The task:
Quote every line of the data below as it stands, omitting pictures.

Data excerpt:
►

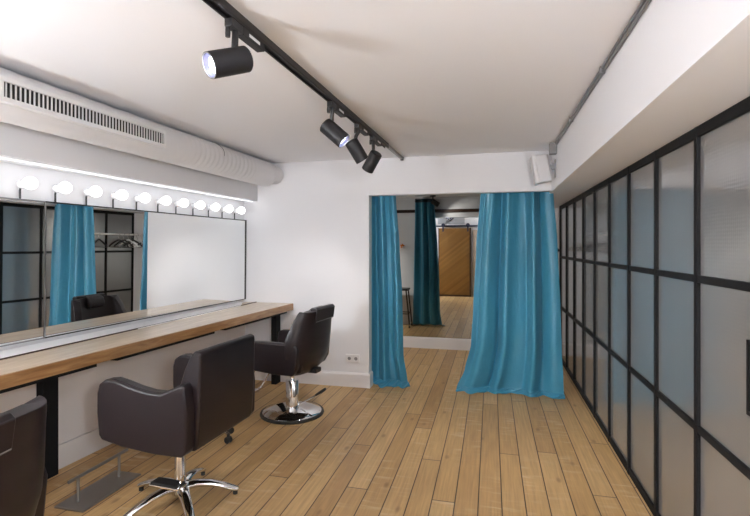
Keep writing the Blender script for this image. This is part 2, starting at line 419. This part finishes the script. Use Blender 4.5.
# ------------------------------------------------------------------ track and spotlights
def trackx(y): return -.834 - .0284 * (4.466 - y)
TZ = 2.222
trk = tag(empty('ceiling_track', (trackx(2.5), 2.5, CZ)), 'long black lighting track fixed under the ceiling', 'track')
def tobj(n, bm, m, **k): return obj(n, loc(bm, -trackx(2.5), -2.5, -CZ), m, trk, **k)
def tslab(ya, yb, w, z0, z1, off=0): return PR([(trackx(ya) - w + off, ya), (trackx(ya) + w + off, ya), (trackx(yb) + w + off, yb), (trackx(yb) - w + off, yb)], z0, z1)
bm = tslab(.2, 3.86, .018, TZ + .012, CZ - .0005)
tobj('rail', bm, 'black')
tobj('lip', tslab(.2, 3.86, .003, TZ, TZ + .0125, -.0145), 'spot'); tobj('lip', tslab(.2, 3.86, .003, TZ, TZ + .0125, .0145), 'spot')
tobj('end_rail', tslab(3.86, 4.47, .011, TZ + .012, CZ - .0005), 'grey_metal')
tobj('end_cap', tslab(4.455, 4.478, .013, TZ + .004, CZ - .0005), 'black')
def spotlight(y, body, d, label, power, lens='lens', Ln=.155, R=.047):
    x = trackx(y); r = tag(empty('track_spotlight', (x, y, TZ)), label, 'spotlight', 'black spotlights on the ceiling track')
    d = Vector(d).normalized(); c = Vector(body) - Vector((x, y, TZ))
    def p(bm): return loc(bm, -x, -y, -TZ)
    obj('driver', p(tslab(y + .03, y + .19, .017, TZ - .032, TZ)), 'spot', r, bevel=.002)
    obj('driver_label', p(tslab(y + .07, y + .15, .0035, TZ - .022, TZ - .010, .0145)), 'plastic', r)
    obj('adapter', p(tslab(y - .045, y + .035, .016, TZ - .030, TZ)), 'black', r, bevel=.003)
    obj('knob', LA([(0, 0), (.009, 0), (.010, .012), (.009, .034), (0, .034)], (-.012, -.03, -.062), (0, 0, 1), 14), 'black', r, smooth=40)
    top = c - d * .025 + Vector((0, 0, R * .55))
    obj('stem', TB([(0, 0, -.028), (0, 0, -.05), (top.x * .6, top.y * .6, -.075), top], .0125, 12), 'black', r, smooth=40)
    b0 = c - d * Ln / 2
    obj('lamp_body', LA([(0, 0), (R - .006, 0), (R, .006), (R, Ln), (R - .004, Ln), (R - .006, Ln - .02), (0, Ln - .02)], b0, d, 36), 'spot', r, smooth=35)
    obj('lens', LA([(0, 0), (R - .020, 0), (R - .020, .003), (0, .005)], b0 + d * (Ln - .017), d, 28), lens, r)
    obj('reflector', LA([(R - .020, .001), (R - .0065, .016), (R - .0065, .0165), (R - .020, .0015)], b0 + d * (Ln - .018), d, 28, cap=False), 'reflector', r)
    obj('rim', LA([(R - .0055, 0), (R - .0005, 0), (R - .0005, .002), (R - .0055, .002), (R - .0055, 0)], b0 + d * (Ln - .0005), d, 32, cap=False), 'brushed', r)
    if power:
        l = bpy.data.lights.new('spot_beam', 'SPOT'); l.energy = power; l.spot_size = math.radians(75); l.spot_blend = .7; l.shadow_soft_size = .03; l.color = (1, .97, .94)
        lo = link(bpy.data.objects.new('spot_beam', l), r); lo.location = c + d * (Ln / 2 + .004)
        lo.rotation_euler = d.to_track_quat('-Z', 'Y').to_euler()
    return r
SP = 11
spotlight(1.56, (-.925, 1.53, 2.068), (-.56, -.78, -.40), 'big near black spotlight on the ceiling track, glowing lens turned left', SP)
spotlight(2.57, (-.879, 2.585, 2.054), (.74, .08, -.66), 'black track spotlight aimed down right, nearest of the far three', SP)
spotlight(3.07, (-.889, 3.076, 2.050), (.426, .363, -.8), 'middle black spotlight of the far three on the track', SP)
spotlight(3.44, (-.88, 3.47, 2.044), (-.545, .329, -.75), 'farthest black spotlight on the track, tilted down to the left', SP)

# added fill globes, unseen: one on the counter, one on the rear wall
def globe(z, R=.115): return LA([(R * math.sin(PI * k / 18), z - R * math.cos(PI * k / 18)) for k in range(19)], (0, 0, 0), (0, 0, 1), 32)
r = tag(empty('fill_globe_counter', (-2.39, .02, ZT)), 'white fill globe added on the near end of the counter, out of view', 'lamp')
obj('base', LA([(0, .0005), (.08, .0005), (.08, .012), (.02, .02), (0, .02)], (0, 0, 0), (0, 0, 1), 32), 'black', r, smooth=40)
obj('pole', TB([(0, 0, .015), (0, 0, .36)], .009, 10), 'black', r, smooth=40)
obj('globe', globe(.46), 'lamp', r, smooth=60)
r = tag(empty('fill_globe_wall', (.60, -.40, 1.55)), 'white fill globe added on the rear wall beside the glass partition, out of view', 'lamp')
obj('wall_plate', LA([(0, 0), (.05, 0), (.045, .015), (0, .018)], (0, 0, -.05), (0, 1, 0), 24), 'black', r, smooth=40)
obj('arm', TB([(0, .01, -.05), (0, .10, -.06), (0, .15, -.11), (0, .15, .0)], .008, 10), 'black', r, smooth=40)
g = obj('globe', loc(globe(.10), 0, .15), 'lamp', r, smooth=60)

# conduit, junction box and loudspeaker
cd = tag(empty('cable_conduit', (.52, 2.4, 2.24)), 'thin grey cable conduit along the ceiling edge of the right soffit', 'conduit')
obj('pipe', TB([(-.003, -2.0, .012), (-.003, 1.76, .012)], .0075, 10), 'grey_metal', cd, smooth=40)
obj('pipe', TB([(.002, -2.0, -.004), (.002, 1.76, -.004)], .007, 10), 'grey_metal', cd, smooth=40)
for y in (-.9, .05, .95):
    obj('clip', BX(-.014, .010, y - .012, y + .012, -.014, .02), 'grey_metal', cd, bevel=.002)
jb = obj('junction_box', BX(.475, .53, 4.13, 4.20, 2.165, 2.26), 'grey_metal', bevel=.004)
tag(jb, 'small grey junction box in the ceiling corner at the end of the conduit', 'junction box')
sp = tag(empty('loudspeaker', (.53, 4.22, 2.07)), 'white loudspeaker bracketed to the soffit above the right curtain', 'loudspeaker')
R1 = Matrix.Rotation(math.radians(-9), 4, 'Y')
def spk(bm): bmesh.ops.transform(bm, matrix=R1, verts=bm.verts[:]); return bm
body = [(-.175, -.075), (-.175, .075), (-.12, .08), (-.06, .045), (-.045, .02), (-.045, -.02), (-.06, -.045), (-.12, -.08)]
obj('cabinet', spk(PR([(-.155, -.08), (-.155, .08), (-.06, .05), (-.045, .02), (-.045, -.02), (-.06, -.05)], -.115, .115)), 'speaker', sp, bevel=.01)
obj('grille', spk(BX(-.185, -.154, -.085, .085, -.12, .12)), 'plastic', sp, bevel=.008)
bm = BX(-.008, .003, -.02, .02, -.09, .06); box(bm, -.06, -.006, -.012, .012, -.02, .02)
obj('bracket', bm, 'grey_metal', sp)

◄

Solution below:
Keep writing the Blender script for this image. This is part 2, starting at line 419. This part finishes the script. Use Blender 4.5.
# ------------------------------------------------------------------ track and spotlights
def trackx(y): return -.834 - .0284 * (4.466 - y)
TZ = 2.222
trk = tag(empty('ceiling_track', (trackx(2.5), 2.5, CZ)), 'long black lighting track fixed under the ceiling', 'track')
def tobj(n, bm, m, **k): return obj(n, loc(bm, -trackx(2.5), -2.5, -CZ), m, trk, **k)
def tslab(ya, yb, w, z0, z1, off=0): return PR([(trackx(ya) - w + off, ya), (trackx(ya) + w + off, ya), (trackx(yb) + w + off, yb), (trackx(yb) - w + off, yb)], z0, z1)
bm = tslab(.2, 3.86, .018, TZ + .012, CZ - .0005)
tobj('rail', bm, 'black')
tobj('lip', tslab(.2, 3.86, .003, TZ, TZ + .0125, -.0145), 'spot'); tobj('lip', tslab(.2, 3.86, .003, TZ, TZ + .0125, .0145), 'spot')
tobj('end_rail', tslab(3.86, 4.47, .011, TZ + .012, CZ - .0005), 'grey_metal')
tobj('end_cap', tslab(4.455, 4.478, .013, TZ + .004, CZ - .0005), 'black')
def spotlight(y, body, d, label, power, lens='lens', Ln=.155, R=.047):
    x = trackx(y); r = tag(empty('track_spotlight', (x, y, TZ)), label, 'spotlight', 'black spotlights on the ceiling track')
    d = Vector(d).normalized(); c = Vector(body) - Vector((x, y, TZ))
    def p(bm): return loc(bm, -x, -y, -TZ)
    obj('driver', p(tslab(y + .03, y + .19, .017, TZ - .032, TZ)), 'spot', r, bevel=.002)
    obj('driver_label', p(tslab(y + .07, y + .15, .0035, TZ - .022, TZ - .010, .0145)), 'plastic', r)
    obj('adapter', p(tslab(y - .045, y + .035, .016, TZ - .030, TZ)), 'black', r, bevel=.003)
    obj('knob', LA([(0, 0), (.009, 0), (.010, .012), (.009, .034), (0, .034)], (-.012, -.03, -.062), (0, 0, 1), 14), 'black', r, smooth=40)
    top = c - d * .025 + Vector((0, 0, R * .55))
    obj('stem', TB([(0, 0, -.028), (0, 0, -.05), (top.x * .6, top.y * .6, -.075), top], .0125, 12), 'black', r, smooth=40)
    b0 = c - d * Ln / 2
    obj('lamp_body', LA([(0, 0), (R - .006, 0), (R, .006), (R, Ln), (R - .004, Ln), (R - .006, Ln - .02), (0, Ln - .02)], b0, d, 36), 'spot', r, smooth=35)
    obj('lens', LA([(0, 0), (R - .020, 0), (R - .020, .003), (0, .005)], b0 + d * (Ln - .017), d, 28), lens, r)
    obj('reflector', LA([(R - .020, .001), (R - .0065, .016), (R - .0065, .0165), (R - .020, .0015)], b0 + d * (Ln - .018), d, 28, cap=False), 'reflector', r)
    obj('rim', LA([(R - .0055, 0), (R - .0005, 0), (R - .0005, .002), (R - .0055, .002), (R - .0055, 0)], b0 + d * (Ln - .0005), d, 32, cap=False), 'brushed', r)
    if power:
        l = bpy.data.lights.new('spot_beam', 'SPOT'); l.energy = power; l.spot_size = math.radians(75); l.spot_blend = .7; l.shadow_soft_size = .03; l.color = (1, .97, .94)
        lo = link(bpy.data.objects.new('spot_beam', l), r); lo.location = c + d * (Ln / 2 + .004)
        lo.rotation_euler = d.to_track_quat('-Z', 'Y').to_euler()
    return r
SP = 11
spotlight(1.56, (-.925, 1.53, 2.068), (-.56, -.78, -.40), 'big near black spotlight on the ceiling track, glowing lens turned left', SP)
spotlight(2.57, (-.879, 2.585, 2.054), (.74, .08, -.66), 'black track spotlight aimed down right, nearest of the far three', SP)
spotlight(3.07, (-.889, 3.076, 2.050), (.426, .363, -.8), 'middle black spotlight of the far three on the track', SP)
spotlight(3.44, (-.88, 3.47, 2.044), (-.545, .329, -.75), 'farthest black spotlight on the track, tilted down to the left', SP)

# added fill globes, unseen: one on the counter, one on the rear wall
def globe(z, R=.115): return LA([(R * math.sin(PI * k / 18), z - R * math.cos(PI * k / 18)) for k in range(19)], (0, 0, 0), (0, 0, 1), 32)
r = tag(empty('fill_globe_counter', (-2.39, .02, ZT)), 'white fill globe added on the near end of the counter, out of view', 'lamp')
obj('base', LA([(0, .0005), (.08, .0005), (.08, .012), (.02, .02), (0, .02)], (0, 0, 0), (0, 0, 1), 32), 'black', r, smooth=40)
obj('pole', TB([(0, 0, .015), (0, 0, .36)], .009, 10), 'black', r, smooth=40)
obj('globe', globe(.46), 'lamp', r, smooth=60)
r = tag(empty('fill_globe_wall', (.60, -.40, 1.55)), 'white fill globe added on the rear wall beside the glass partition, out of view', 'lamp')
obj('wall_plate', LA([(0, 0), (.05, 0), (.045, .015), (0, .018)], (0, 0, -.05), (0, 1, 0), 24), 'black', r, smooth=40)
obj('arm', TB([(0, .01, -.05), (0, .10, -.06), (0, .15, -.11), (0, .15, .0)], .008, 10), 'black', r, smooth=40)
g = obj('globe', loc(globe(.10), 0, .15), 'lamp', r, smooth=60)

# conduit, junction box and loudspeaker
cd = tag(empty('cable_conduit', (.52, 2.4, 2.24)), 'thin grey cable conduit along the ceiling edge of the right soffit', 'conduit')
obj('pipe', TB([(-.003, -2.0, .012), (-.003, 1.76, .012)], .0075, 10), 'grey_metal', cd, smooth=40)
obj('pipe', TB([(.002, -2.0, -.004), (.002, 1.76, -.004)], .007, 10), 'grey_metal', cd, smooth=40)
for y in (-.9, .05, .95):
    obj('clip', BX(-.014, .010, y - .012, y + .012, -.014, .02), 'grey_metal', cd, bevel=.002)
jb = obj('junction_box', BX(.475, .53, 4.13, 4.20, 2.165, 2.26), 'grey_metal', bevel=.004)
tag(jb, 'small grey junction box in the ceiling corner at the end of the conduit', 'junction box')
sp = tag(empty('loudspeaker', (.53, 4.22, 2.07)), 'white loudspeaker bracketed to the soffit above the right curtain', 'loudspeaker')
R1 = Matrix.Rotation(math.radians(-9), 4, 'Y')
def spk(bm): bmesh.ops.transform(bm, matrix=R1, verts=bm.verts[:]); return bm
body = [(-.175, -.075), (-.175, .075), (-.12, .08), (-.06, .045), (-.045, .02), (-.045, -.02), (-.06, -.045), (-.12, -.08)]
obj('cabinet', spk(PR([(-.155, -.08), (-.155, .08), (-.06, .05), (-.045, .02), (-.045, -.02), (-.06, -.05)], -.115, .115)), 'speaker', sp, bevel=.01)
obj('grille', spk(BX(-.185, -.154, -.085, .085, -.12, .12)), 'plastic', sp, bevel=.008)
bm = BX(-.008, .003, -.02, .02, -.09, .06); box(bm, -.06, -.006, -.012, .012, -.02, .02)
obj('bracket', bm, 'grey_metal', sp)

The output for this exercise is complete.